start

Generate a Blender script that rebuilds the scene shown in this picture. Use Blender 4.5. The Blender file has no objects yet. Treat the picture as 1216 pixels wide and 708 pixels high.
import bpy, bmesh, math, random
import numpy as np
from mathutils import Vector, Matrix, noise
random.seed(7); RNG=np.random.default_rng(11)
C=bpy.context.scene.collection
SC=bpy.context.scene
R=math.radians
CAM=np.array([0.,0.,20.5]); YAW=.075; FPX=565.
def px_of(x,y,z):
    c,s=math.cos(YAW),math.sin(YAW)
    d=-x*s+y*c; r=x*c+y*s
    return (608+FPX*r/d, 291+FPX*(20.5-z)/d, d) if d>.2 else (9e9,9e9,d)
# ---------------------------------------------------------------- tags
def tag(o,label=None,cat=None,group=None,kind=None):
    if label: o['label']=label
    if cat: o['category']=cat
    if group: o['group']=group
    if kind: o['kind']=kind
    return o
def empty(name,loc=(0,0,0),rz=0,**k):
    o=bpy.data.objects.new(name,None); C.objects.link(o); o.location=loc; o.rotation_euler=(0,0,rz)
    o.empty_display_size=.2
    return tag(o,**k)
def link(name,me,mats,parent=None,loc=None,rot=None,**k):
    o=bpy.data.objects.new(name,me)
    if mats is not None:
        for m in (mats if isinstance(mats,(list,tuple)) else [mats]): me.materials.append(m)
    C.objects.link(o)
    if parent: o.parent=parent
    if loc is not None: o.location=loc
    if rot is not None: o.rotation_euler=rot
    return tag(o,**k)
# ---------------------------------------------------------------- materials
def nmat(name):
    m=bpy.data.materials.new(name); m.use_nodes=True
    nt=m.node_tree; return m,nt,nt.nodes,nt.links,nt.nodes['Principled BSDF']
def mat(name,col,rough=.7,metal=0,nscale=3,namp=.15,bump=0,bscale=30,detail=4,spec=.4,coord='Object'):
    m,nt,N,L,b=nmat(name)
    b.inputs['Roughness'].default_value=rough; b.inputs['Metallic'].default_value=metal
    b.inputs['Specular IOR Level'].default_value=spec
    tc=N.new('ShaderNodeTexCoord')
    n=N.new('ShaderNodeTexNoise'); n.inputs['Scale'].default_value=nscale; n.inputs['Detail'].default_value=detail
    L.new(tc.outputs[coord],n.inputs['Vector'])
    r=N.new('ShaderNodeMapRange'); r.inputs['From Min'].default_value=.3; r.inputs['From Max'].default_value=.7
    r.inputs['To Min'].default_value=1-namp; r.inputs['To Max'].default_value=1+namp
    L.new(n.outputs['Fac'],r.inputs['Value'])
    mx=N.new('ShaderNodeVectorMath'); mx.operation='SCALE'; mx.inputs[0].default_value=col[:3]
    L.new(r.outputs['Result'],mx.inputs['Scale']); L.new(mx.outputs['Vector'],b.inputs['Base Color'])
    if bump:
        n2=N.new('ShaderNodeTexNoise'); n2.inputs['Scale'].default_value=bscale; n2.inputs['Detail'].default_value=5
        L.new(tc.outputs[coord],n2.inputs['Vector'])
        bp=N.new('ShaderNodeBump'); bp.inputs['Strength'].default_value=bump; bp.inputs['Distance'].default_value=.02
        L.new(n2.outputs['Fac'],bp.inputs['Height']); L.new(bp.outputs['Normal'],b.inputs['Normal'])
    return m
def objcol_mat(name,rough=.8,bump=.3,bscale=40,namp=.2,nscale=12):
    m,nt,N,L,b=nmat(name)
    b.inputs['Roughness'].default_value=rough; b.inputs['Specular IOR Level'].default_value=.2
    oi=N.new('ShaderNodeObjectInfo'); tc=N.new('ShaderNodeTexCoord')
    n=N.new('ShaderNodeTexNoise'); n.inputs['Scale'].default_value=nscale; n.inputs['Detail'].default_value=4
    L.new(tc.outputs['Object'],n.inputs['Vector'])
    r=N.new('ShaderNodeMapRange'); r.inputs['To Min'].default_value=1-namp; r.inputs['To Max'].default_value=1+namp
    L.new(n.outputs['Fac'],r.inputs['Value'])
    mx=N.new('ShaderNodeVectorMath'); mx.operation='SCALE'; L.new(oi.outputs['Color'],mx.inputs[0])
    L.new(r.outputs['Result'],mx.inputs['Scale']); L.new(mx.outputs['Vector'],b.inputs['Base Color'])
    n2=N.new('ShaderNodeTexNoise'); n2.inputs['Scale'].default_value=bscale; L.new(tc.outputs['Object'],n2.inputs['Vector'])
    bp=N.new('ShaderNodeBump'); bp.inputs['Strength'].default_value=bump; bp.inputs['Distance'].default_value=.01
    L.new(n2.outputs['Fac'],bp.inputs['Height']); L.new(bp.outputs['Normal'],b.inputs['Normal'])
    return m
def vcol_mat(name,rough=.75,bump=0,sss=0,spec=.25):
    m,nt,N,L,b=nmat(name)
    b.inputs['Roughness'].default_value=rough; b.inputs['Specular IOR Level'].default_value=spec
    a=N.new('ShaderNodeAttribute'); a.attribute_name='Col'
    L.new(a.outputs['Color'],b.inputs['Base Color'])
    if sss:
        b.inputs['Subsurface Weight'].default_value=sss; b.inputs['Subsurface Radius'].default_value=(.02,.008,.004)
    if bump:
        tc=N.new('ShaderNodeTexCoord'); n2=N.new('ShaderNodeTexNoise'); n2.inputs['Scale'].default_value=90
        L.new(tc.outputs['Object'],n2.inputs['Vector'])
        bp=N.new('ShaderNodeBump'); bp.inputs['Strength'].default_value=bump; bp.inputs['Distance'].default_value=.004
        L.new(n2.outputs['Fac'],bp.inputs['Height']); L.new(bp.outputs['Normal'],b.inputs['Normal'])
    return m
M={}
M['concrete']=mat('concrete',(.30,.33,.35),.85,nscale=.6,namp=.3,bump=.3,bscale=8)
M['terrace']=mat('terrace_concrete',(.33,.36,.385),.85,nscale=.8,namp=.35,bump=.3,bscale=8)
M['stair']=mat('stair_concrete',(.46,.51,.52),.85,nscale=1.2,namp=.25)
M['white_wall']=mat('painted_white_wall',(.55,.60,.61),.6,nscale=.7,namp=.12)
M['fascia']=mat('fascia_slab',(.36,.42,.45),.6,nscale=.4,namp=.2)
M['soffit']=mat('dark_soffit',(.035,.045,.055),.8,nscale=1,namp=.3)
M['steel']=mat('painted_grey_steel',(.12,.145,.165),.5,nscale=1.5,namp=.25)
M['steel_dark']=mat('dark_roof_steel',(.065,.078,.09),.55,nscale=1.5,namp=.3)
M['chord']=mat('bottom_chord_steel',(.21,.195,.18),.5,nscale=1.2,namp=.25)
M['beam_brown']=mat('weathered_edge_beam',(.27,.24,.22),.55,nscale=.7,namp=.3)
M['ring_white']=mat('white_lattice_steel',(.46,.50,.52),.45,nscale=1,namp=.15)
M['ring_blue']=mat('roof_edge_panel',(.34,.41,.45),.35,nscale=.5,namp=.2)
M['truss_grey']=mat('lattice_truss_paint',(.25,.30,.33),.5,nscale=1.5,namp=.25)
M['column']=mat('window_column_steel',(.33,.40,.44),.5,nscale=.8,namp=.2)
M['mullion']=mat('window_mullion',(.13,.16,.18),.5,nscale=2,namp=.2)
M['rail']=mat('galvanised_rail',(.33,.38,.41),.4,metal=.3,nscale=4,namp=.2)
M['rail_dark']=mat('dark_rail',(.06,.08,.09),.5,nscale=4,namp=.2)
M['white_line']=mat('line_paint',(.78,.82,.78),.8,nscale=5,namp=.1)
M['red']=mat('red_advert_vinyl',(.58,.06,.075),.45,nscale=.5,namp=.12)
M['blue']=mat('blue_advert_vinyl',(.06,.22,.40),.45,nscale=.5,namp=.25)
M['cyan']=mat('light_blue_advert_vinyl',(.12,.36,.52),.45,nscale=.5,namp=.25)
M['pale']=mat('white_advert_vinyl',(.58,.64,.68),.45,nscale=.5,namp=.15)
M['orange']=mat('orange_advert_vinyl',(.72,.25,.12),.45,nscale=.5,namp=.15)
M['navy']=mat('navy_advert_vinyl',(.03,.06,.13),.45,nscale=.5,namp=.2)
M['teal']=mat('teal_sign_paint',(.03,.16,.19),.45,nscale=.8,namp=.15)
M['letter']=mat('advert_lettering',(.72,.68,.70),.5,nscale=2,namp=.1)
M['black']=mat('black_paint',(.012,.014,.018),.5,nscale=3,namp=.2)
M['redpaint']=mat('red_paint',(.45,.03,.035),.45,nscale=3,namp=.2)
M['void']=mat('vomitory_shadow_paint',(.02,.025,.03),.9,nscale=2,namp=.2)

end

**Set task**. Search the data for "scene" and list every line in which it occurs.

**Task response**.
Generate a Blender script that rebuilds the scene shown in this picture. Use Blender 4.5. The Blender file has no objects yet. Treat the picture as 1216 pixels wide and 708 pixels high.
C=bpy.context.scene.collection
SC=bpy.context.scene